Directive => Every line below must be reproduced exactly. Copy them all.

Source data =>
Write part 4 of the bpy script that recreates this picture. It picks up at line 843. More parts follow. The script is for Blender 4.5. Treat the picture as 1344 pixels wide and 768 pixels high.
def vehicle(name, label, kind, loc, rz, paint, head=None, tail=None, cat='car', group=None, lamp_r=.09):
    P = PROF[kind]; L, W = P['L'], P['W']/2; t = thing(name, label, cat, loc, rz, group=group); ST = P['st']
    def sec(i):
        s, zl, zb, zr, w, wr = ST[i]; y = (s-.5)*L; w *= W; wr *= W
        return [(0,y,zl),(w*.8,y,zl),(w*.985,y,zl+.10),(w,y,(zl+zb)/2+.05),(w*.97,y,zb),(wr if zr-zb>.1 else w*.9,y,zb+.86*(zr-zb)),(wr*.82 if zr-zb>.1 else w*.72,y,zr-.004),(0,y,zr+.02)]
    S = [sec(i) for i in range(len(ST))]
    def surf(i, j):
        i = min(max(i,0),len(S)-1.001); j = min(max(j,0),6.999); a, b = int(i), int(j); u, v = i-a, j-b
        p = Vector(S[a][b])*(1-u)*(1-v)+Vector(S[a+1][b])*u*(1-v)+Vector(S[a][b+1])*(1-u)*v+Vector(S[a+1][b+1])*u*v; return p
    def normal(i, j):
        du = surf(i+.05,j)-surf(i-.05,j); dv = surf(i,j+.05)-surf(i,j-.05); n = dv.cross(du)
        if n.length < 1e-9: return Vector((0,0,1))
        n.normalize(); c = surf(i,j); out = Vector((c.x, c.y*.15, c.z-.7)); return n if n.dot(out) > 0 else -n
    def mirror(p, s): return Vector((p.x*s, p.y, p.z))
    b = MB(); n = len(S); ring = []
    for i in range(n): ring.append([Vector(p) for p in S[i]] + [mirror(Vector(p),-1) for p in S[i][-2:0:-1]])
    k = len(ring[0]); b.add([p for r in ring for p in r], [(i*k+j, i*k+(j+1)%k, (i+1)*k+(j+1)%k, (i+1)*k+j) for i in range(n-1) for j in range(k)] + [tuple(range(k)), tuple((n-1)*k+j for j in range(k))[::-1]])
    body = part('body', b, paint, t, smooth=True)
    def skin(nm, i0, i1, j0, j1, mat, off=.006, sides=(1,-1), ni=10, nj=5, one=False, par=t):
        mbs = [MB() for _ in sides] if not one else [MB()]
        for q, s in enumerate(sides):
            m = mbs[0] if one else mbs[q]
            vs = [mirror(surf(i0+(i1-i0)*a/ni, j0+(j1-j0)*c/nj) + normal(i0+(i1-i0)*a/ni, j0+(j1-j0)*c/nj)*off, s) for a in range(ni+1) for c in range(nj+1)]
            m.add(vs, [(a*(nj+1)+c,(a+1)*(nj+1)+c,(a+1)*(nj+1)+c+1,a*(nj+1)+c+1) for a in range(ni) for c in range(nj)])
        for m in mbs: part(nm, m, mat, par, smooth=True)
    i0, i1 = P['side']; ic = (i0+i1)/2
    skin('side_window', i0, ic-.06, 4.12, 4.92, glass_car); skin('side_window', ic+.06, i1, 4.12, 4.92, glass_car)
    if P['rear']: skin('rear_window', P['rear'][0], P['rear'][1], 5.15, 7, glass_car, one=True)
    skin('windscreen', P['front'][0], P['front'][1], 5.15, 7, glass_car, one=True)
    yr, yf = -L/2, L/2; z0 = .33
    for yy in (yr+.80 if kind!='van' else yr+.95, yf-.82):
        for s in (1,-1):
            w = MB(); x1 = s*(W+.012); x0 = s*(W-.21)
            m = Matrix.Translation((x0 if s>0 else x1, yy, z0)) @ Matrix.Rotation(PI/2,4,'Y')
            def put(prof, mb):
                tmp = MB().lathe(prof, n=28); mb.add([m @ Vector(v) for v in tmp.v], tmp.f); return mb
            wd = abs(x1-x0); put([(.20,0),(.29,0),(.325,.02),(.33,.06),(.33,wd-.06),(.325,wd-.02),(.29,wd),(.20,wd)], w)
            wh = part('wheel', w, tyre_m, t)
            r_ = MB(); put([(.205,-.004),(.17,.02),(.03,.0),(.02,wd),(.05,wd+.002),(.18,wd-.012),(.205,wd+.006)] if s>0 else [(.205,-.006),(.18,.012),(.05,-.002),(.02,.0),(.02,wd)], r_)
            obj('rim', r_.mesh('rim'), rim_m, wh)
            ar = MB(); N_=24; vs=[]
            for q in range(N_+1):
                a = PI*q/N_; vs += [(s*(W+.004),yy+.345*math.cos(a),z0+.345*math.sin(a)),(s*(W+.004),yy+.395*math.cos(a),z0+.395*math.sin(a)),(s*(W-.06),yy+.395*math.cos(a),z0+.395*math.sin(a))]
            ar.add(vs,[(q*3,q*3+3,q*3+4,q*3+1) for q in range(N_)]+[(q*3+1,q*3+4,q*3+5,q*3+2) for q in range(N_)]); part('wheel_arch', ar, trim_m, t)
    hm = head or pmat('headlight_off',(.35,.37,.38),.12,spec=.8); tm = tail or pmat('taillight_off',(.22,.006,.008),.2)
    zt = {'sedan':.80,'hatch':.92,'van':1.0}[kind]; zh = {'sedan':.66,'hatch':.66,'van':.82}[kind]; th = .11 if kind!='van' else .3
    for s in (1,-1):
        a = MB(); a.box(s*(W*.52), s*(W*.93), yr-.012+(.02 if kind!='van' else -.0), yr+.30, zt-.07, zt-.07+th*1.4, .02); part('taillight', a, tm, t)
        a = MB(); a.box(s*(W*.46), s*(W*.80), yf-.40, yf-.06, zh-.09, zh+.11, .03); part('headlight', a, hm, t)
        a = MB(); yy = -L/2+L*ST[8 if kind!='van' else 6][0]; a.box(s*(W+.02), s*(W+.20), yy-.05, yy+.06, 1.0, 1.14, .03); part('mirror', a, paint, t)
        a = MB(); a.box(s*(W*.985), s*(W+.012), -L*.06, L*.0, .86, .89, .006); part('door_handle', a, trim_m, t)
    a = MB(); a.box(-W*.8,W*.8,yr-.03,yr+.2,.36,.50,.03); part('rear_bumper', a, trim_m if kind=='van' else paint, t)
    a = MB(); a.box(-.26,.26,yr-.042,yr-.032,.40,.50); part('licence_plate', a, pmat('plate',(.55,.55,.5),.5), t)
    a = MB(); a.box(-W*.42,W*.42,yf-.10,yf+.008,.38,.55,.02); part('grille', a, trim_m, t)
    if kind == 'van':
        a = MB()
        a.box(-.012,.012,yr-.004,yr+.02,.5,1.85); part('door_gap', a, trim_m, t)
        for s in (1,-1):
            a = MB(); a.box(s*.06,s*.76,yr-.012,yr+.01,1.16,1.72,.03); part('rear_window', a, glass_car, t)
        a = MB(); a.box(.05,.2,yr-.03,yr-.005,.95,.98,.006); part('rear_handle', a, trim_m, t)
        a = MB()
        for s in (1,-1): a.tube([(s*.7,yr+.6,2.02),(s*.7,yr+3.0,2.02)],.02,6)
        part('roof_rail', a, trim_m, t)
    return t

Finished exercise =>
Write part 4 of the bpy script that recreates this picture. It picks up at line 843. More parts follow. The script is for Blender 4.5. Treat the picture as 1344 pixels wide and 768 pixels high.
def vehicle(name, label, kind, loc, rz, paint, head=None, tail=None, cat='car', group=None, lamp_r=.09):
    P = PROF[kind]; L, W = P['L'], P['W']/2; t = thing(name, label, cat, loc, rz, group=group); ST = P['st']
    def sec(i):
        s, zl, zb, zr, w, wr = ST[i]; y = (s-.5)*L; w *= W; wr *= W
        return [(0,y,zl),(w*.8,y,zl),(w*.985,y,zl+.10),(w,y,(zl+zb)/2+.05),(w*.97,y,zb),(wr if zr-zb>.1 else w*.9,y,zb+.86*(zr-zb)),(wr*.82 if zr-zb>.1 else w*.72,y,zr-.004),(0,y,zr+.02)]
    S = [sec(i) for i in range(len(ST))]
    def surf(i, j):
        i = min(max(i,0),len(S)-1.001); j = min(max(j,0),6.999); a, b = int(i), int(j); u, v = i-a, j-b
        p = Vector(S[a][b])*(1-u)*(1-v)+Vector(S[a+1][b])*u*(1-v)+Vector(S[a][b+1])*(1-u)*v+Vector(S[a+1][b+1])*u*v; return p
    def normal(i, j):
        du = surf(i+.05,j)-surf(i-.05,j); dv = surf(i,j+.05)-surf(i,j-.05); n = dv.cross(du)
        if n.length < 1e-9: return Vector((0,0,1))
        n.normalize(); c = surf(i,j); out = Vector((c.x, c.y*.15, c.z-.7)); return n if n.dot(out) > 0 else -n
    def mirror(p, s): return Vector((p.x*s, p.y, p.z))
    b = MB(); n = len(S); ring = []
    for i in range(n): ring.append([Vector(p) for p in S[i]] + [mirror(Vector(p),-1) for p in S[i][-2:0:-1]])
    k = len(ring[0]); b.add([p for r in ring for p in r], [(i*k+j, i*k+(j+1)%k, (i+1)*k+(j+1)%k, (i+1)*k+j) for i in range(n-1) for j in range(k)] + [tuple(range(k)), tuple((n-1)*k+j for j in range(k))[::-1]])
    body = part('body', b, paint, t, smooth=True)
    def skin(nm, i0, i1, j0, j1, mat, off=.006, sides=(1,-1), ni=10, nj=5, one=False, par=t):
        mbs = [MB() for _ in sides] if not one else [MB()]
        for q, s in enumerate(sides):
            m = mbs[0] if one else mbs[q]
            vs = [mirror(surf(i0+(i1-i0)*a/ni, j0+(j1-j0)*c/nj) + normal(i0+(i1-i0)*a/ni, j0+(j1-j0)*c/nj)*off, s) for a in range(ni+1) for c in range(nj+1)]
            m.add(vs, [(a*(nj+1)+c,(a+1)*(nj+1)+c,(a+1)*(nj+1)+c+1,a*(nj+1)+c+1) for a in range(ni) for c in range(nj)])
        for m in mbs: part(nm, m, mat, par, smooth=True)
    i0, i1 = P['side']; ic = (i0+i1)/2
    skin('side_window', i0, ic-.06, 4.12, 4.92, glass_car); skin('side_window', ic+.06, i1, 4.12, 4.92, glass_car)
    if P['rear']: skin('rear_window', P['rear'][0], P['rear'][1], 5.15, 7, glass_car, one=True)
    skin('windscreen', P['front'][0], P['front'][1], 5.15, 7, glass_car, one=True)
    yr, yf = -L/2, L/2; z0 = .33
    for yy in (yr+.80 if kind!='van' else yr+.95, yf-.82):
        for s in (1,-1):
            w = MB(); x1 = s*(W+.012); x0 = s*(W-.21)
            m = Matrix.Translation((x0 if s>0 else x1, yy, z0)) @ Matrix.Rotation(PI/2,4,'Y')
            def put(prof, mb):
                tmp = MB().lathe(prof, n=28); mb.add([m @ Vector(v) for v in tmp.v], tmp.f); return mb
            wd = abs(x1-x0); put([(.20,0),(.29,0),(.325,.02),(.33,.06),(.33,wd-.06),(.325,wd-.02),(.29,wd),(.20,wd)], w)
            wh = part('wheel', w, tyre_m, t)
            r_ = MB(); put([(.205,-.004),(.17,.02),(.03,.0),(.02,wd),(.05,wd+.002),(.18,wd-.012),(.205,wd+.006)] if s>0 else [(.205,-.006),(.18,.012),(.05,-.002),(.02,.0),(.02,wd)], r_)
            obj('rim', r_.mesh('rim'), rim_m, wh)
            ar = MB(); N_=24; vs=[]
            for q in range(N_+1):
                a = PI*q/N_; vs += [(s*(W+.004),yy+.345*math.cos(a),z0+.345*math.sin(a)),(s*(W+.004),yy+.395*math.cos(a),z0+.395*math.sin(a)),(s*(W-.06),yy+.395*math.cos(a),z0+.395*math.sin(a))]
            ar.add(vs,[(q*3,q*3+3,q*3+4,q*3+1) for q in range(N_)]+[(q*3+1,q*3+4,q*3+5,q*3+2) for q in range(N_)]); part('wheel_arch', ar, trim_m, t)
    hm = head or pmat('headlight_off',(.35,.37,.38),.12,spec=.8); tm = tail or pmat('taillight_off',(.22,.006,.008),.2)
    zt = {'sedan':.80,'hatch':.92,'van':1.0}[kind]; zh = {'sedan':.66,'hatch':.66,'van':.82}[kind]; th = .11 if kind!='van' else .3
    for s in (1,-1):
        a = MB(); a.box(s*(W*.52), s*(W*.93), yr-.012+(.02 if kind!='van' else -.0), yr+.30, zt-.07, zt-.07+th*1.4, .02); part('taillight', a, tm, t)
        a = MB(); a.box(s*(W*.46), s*(W*.80), yf-.40, yf-.06, zh-.09, zh+.11, .03); part('headlight', a, hm, t)
        a = MB(); yy = -L/2+L*ST[8 if kind!='van' else 6][0]; a.box(s*(W+.02), s*(W+.20), yy-.05, yy+.06, 1.0, 1.14, .03); part('mirror', a, paint, t)
        a = MB(); a.box(s*(W*.985), s*(W+.012), -L*.06, L*.0, .86, .89, .006); part('door_handle', a, trim_m, t)
    a = MB(); a.box(-W*.8,W*.8,yr-.03,yr+.2,.36,.50,.03); part('rear_bumper', a, trim_m if kind=='van' else paint, t)
    a = MB(); a.box(-.26,.26,yr-.042,yr-.032,.40,.50); part('licence_plate', a, pmat('plate',(.55,.55,.5),.5), t)
    a = MB(); a.box(-W*.42,W*.42,yf-.10,yf+.008,.38,.55,.02); part('grille', a, trim_m, t)
    if kind == 'van':
        a = MB()
        a.box(-.012,.012,yr-.004,yr+.02,.5,1.85); part('door_gap', a, trim_m, t)
        for s in (1,-1):
            a = MB(); a.box(s*.06,s*.76,yr-.012,yr+.01,1.16,1.72,.03); part('rear_window', a, glass_car, t)
        a = MB(); a.box(.05,.2,yr-.03,yr-.005,.95,.98,.006); part('rear_handle', a, trim_m, t)
        a = MB()
        for s in (1,-1): a.tube([(s*.7,yr+.6,2.02),(s*.7,yr+3.0,2.02)],.02,6)
        part('roof_rail', a, trim_m, t)
    return t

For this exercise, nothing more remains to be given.